Democrats blame Bush administration
Congressional Democrats have been quick to blame the White House for poor preparation and then a weak response related to Hurricane Katrina. U.S. Rep. Henry Waxman (D-Calif.), ranking Democrat on the House Government Reform Committee, joined two of his colleagues from the Transportation and Infrastructure and Homeland Security committees Tuesday in a letter requesting hearings into what the trio called a "woefully inadequate" federal response.
"Hurricane Katrina was an unstoppable force of nature," Waxman wrote along with Reps. James Oberstar (D-Minn.) and Bennie Thompson (D-Miss.). "But it is plain that the federal government could have done more, sooner, to respond to the immediate survival needs of the residents of Louisiana and Mississippi.
"In fact, different choices for funding and planning to protect New Orleans may even have mitigated the flooding of the city," the Democrats added.

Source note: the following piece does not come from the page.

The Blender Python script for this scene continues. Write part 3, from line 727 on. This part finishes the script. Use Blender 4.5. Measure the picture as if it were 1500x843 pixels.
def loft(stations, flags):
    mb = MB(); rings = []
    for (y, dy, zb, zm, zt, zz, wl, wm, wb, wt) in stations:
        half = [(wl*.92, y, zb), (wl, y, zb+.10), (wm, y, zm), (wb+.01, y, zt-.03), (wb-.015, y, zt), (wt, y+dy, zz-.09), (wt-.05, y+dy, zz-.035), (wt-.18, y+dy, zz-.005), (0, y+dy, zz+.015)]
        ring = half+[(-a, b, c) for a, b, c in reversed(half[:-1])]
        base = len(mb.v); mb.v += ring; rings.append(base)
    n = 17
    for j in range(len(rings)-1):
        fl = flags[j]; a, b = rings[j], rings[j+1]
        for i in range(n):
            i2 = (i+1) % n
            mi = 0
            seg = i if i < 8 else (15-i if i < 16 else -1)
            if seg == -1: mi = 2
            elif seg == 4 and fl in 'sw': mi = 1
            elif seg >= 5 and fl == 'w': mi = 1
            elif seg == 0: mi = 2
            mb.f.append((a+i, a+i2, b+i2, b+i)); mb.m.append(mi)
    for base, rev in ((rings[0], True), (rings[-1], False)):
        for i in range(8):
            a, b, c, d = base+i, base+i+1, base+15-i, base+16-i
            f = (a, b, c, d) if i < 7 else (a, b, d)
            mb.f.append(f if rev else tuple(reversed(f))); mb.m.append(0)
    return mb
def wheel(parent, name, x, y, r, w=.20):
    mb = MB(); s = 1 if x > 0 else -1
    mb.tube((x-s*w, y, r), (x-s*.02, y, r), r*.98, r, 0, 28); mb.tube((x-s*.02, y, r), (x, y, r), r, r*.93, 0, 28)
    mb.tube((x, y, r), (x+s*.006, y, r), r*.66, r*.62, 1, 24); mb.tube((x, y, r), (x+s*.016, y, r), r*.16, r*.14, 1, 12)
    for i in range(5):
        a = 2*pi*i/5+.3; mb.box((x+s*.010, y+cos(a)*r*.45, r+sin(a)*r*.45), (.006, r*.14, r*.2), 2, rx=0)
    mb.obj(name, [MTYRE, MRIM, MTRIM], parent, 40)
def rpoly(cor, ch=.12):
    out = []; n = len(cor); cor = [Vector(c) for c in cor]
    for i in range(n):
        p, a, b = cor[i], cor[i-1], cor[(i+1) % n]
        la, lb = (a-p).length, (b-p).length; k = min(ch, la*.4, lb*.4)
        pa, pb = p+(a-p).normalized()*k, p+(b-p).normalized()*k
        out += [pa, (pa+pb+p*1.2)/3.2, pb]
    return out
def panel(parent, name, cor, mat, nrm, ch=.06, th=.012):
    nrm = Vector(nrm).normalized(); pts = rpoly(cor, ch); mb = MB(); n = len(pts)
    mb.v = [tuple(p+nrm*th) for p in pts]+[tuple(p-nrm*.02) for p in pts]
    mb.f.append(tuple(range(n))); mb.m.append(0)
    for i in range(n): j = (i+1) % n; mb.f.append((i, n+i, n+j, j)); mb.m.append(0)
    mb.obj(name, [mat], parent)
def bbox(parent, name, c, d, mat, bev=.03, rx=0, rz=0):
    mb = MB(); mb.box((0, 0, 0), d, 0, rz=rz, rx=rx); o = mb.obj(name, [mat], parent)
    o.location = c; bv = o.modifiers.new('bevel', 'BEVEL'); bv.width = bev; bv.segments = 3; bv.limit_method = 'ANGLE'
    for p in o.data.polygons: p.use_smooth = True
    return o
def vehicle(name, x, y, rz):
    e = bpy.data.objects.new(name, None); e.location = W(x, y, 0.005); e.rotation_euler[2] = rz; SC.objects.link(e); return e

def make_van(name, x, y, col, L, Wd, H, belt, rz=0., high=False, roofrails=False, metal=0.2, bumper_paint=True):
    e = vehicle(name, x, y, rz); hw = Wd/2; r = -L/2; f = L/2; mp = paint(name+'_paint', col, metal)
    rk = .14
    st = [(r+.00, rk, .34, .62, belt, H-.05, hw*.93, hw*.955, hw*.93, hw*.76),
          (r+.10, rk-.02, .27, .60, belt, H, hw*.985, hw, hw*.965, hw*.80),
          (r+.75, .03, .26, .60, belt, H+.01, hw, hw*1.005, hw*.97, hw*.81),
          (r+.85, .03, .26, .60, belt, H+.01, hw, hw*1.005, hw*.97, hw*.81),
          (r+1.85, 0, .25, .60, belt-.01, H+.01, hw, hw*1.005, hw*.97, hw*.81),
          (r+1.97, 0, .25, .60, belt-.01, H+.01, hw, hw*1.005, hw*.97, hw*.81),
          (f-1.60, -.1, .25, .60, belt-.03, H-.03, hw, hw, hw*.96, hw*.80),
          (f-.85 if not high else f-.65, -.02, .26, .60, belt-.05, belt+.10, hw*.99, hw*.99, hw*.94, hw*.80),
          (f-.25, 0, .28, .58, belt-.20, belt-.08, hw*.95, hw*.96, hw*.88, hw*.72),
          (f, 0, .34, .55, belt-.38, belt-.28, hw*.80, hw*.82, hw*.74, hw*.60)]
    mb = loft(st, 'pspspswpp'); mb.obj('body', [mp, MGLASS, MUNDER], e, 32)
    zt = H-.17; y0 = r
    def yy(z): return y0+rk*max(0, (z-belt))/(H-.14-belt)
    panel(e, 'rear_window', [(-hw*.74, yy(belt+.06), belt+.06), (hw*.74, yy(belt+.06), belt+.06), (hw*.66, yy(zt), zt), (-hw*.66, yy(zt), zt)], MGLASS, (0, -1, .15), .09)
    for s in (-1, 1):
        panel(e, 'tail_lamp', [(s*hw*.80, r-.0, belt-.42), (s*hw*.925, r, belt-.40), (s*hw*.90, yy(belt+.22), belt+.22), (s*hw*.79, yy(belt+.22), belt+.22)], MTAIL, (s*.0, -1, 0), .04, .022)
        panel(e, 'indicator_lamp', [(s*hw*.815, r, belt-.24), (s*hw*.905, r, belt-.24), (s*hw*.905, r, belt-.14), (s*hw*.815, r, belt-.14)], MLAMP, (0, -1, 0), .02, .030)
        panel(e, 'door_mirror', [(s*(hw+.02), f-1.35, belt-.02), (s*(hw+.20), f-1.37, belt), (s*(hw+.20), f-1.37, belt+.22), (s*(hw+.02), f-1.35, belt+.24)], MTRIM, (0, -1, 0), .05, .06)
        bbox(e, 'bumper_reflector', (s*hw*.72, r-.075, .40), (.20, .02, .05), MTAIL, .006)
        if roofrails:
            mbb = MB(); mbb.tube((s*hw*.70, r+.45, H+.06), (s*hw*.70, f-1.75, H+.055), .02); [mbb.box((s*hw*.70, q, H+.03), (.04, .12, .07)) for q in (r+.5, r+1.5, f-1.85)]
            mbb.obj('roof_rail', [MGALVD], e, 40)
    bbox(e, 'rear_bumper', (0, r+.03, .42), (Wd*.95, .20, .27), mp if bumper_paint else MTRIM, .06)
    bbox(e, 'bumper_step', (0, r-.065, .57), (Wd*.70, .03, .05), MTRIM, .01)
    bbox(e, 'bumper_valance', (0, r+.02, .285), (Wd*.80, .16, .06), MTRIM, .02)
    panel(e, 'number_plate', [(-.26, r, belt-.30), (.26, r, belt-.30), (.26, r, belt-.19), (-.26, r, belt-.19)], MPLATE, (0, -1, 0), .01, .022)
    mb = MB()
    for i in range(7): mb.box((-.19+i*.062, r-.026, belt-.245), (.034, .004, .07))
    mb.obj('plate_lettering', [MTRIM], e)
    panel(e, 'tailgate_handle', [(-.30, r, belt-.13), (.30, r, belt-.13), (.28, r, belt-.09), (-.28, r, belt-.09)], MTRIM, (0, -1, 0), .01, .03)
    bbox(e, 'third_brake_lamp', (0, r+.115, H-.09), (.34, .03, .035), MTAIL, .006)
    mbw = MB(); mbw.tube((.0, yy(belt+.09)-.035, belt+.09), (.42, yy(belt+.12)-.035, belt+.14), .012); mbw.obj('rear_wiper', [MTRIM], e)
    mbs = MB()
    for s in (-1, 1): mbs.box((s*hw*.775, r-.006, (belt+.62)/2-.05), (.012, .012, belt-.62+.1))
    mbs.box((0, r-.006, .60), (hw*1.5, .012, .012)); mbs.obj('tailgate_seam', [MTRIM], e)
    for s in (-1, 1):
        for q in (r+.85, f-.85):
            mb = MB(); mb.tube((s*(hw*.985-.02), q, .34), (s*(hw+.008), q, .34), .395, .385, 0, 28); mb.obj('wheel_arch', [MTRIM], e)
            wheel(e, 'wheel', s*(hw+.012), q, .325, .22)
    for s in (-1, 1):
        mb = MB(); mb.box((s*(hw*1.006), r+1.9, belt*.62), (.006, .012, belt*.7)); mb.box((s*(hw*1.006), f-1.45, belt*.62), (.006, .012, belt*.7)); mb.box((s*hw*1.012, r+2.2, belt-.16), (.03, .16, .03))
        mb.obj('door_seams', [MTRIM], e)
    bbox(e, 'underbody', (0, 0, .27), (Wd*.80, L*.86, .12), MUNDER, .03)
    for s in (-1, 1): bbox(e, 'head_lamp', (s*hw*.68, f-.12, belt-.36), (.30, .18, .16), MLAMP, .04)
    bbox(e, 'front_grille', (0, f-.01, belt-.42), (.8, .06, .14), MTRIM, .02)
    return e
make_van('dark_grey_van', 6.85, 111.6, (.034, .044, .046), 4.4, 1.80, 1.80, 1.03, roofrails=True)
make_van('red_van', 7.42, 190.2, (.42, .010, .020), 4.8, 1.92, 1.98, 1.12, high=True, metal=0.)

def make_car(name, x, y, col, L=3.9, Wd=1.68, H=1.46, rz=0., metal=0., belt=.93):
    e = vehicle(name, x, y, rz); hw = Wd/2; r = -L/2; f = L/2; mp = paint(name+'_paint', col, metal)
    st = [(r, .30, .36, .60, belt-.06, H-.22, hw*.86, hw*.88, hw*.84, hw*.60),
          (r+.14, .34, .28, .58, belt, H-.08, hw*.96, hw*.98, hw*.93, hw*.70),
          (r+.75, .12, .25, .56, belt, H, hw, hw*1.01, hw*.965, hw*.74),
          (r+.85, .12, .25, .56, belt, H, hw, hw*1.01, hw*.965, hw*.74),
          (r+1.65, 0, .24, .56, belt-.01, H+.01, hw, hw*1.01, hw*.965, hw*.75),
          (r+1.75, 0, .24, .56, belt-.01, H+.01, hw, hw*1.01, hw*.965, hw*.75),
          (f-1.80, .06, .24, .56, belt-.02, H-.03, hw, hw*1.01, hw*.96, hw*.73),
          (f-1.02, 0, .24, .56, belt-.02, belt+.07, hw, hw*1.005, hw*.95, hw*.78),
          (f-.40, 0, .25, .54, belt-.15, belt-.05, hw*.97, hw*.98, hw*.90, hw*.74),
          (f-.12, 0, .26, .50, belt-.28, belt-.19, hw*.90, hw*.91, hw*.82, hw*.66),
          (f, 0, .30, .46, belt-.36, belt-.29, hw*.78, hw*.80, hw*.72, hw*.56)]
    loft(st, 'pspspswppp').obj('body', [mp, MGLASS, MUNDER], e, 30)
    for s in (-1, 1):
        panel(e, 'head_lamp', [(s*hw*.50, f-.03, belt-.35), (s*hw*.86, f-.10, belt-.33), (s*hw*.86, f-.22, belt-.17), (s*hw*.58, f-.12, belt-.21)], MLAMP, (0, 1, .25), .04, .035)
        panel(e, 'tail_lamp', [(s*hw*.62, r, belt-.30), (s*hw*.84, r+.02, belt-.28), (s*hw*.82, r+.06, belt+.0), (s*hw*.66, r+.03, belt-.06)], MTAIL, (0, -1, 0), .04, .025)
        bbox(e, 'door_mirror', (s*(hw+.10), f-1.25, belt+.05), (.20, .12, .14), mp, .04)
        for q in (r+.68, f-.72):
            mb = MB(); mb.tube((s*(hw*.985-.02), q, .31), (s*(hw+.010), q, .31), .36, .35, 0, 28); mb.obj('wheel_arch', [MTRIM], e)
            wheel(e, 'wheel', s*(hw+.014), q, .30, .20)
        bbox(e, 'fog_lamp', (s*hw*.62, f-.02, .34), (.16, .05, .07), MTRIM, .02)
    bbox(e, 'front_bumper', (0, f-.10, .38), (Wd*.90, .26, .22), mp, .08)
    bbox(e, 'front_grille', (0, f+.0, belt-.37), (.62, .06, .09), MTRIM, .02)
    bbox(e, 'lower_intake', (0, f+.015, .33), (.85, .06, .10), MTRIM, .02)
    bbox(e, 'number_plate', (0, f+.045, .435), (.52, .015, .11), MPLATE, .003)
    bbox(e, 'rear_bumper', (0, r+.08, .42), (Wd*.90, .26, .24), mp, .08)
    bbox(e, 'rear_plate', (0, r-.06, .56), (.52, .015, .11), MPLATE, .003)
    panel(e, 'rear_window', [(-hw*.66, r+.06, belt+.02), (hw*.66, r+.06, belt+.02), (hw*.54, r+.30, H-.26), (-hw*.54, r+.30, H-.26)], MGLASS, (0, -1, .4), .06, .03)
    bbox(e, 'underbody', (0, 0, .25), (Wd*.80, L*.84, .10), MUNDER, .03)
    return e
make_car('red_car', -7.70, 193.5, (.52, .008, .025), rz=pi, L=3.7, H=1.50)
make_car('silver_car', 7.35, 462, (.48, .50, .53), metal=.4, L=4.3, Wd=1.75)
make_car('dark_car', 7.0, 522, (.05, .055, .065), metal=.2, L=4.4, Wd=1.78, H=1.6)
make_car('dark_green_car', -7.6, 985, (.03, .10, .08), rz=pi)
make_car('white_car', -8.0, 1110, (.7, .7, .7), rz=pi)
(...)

But Rep. Tom Davis (R-Va.) suggested that Waxman "overlooks many other questions that need to be asked, and prematurely faults the federal government for all governmental shortcomings; in fact, local and state government failures are not mentioned at all in [Waxman's] letter."
Davis wrote that Waxman's questions about issues such as the lack of federal plans for evacuating residents without access to vehicles and the alleged failure of the Department of Homeland Security to ensure basic communications capacity for first responders might "prematurely paint the picture that these are solely, or even primarily, federal government responsibilities.
"This is not the time to attack or defend government entities for political purposes. Rather, this is a time to do the oversight we're charged with doing," Davis continued. "Our Committee will aggressively investigate what went wrong and what went right. We'll do it by the book, and let the chips fall where they may."
The House Government Reform Committee will begin hearings on federal disaster preparations and the response to Hurricane Katrina the week of Sept. 12. The House Energy and Commerce Committee is schedule to hold hearings on the economic recovery from Katrina beginning Wednesday morning.